The issue of mootness is crucial. Mootness is a jurisdictional question because federal courts are not empowered to decide moot questions or abstract propositions. United States v. Alaska S. S. Company, 253 U.S. 113, 40 S.Ct. 448, 64 L.Ed. 808 (1920). The federal courts impotence to review moot cases derives from the requirement of Article III of the Constitution under which the exercise of judicial power depends upon the existence of a case or controversy. Liner v. Jafco, Inc., 375 U.S. 301, 84 S.Ct. 391, 11 L.Ed.2d 347 (1964); Powell v. McCormack, 395 U.S. 486, 89 S.Ct. 1944, 23 L.Ed.2d 491 (1969). See, North Carolina v. Rice, 404 U.S. 244, 92 S.Ct. 402, 30 L.Ed.2d 413 (1971).

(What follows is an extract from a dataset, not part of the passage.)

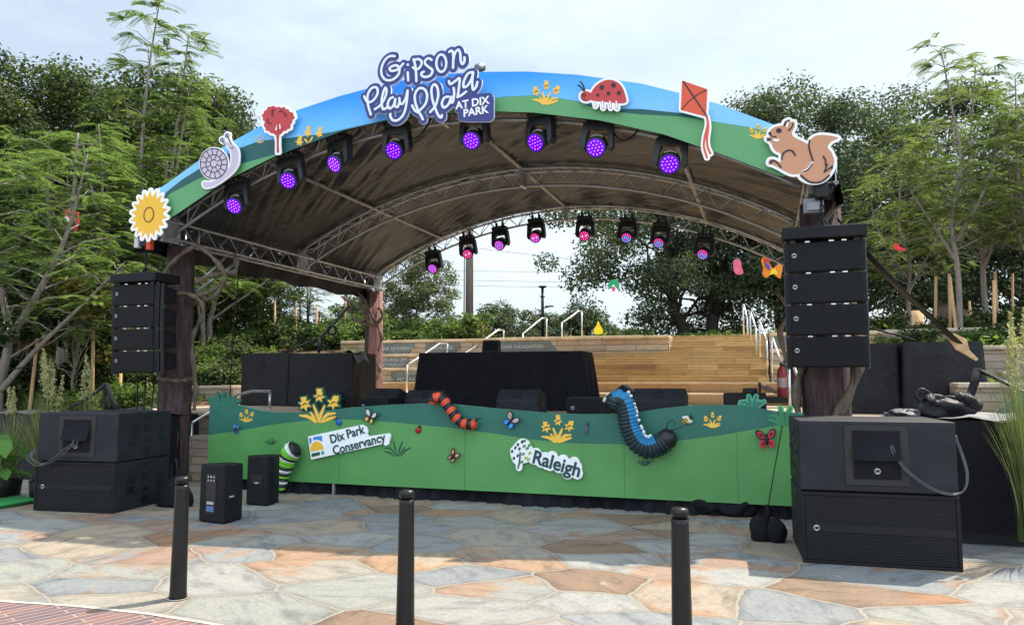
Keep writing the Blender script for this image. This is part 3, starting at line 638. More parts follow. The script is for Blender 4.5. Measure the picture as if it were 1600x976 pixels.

Locke v. Board of Public Instruction of Palm Beach County, 499 F.2d 359, 364 (5th Cir. 1974). Courts bound by the mootness doctrine occasionally rule on the merits. See Wirtz v. Operating Engineers Local 410, 366 F.2d 438 (2d Cir. 1966), which considered the merits in order to determine whether the appeal should simply be dismissed as moot or whether the judgment should be vacated with instructions to the district court to dismiss the complaint as moot. See also Longshoremen's Local 21 v. Reynolds Metals Co., 487 F.2d 696, 697 (9th Cir. 1973), cert. denied, 417 U.S. 912, 94 S.Ct. 2611, 41 L.Ed.2d 216 (1974). Cases will sometimes be decided on the merits, even though they would ordinarily be moot, where the problem is capable of repetition yet evading review. Southern Pacific Terminal Co. v. Interstate Commerce Commission, 219 U.S. 498, 515, 31 S.Ct. 279, 55 L.Ed. 310 (1911); Moore v. Ogilvie, 394 U.S. 814, 816, 89 S.Ct. 1493, 23 L.Ed.2d 1 (1968); Roe v. Wade, 410 U.S. 113, 125, 93 S.Ct. 705, 35 L.Ed.2d 147 (1973). No one here has suggested that in the future we are likely to be confronted again with a situation involving the same factual background. The history of collective bargaining tends to be unique from year to year, even among the same parties. However, cases involving breach of fiduciary duty are not to be taken lightly, particularly in this circuit which gives a broad scope interpretation to § 501. We feel that where the protection of union members' rights was of sufficient public importance to warrant the passage of the Labor-Management Reporting and Disclosure Act, it is also of sufficient "public importance" for us to decide this case on the merits, Solien v. Drivers Local 610, 440 F.2d 124, 127 (8th Cir. 1971), since to do otherwise might discourage union members from bringing suit if they felt a violation had occurred and knew it would be impossible to obtain review before a contract expired. We need not at this time speculate as to what relief, if any, would be available in such a case, since the result here is the same whether the case is dismissed as moot or decided on the merits.
Similarly, we do not need to reach the question of whether the district court was correct in finding it did not have subject matter jurisdiction under 29 U.S.C. § 501(a) with respect to Rath and the union, and lacked subject matter jurisdiction under 29 U.S.C. § 411 with respect to Rath.
Finally, we note that defendants have argued that plaintiffs have not exhausted their union remedies before instituting this suit and are precluded from relief in the courts. The district court aptly rejected this contention in its Order of August 7, 1974 by pointing out that: 1) it believed exhaustion would have been unavailing in light of the fact the international refused to open the contract and considered it binding; 2) that exhaustion is not a prerequisite under 29 U.S.C. § 411(a)(4) which states that a union member "may be required to exhaust reasonable hearing procedures" and where the union constitution provided a union appellate procedure for violations alleged to occur under that constitution (which was not the case here); and 3) it believed that since 10 months had already elapsed since the contract was ratified, there should be judicial resolution without delay.
The district court judgment dismissing plaintiffs' suit for failure to show a violation of 29 U.S.C. § 411(a)(1), 411(a)(2) and 501(a) is affirmed.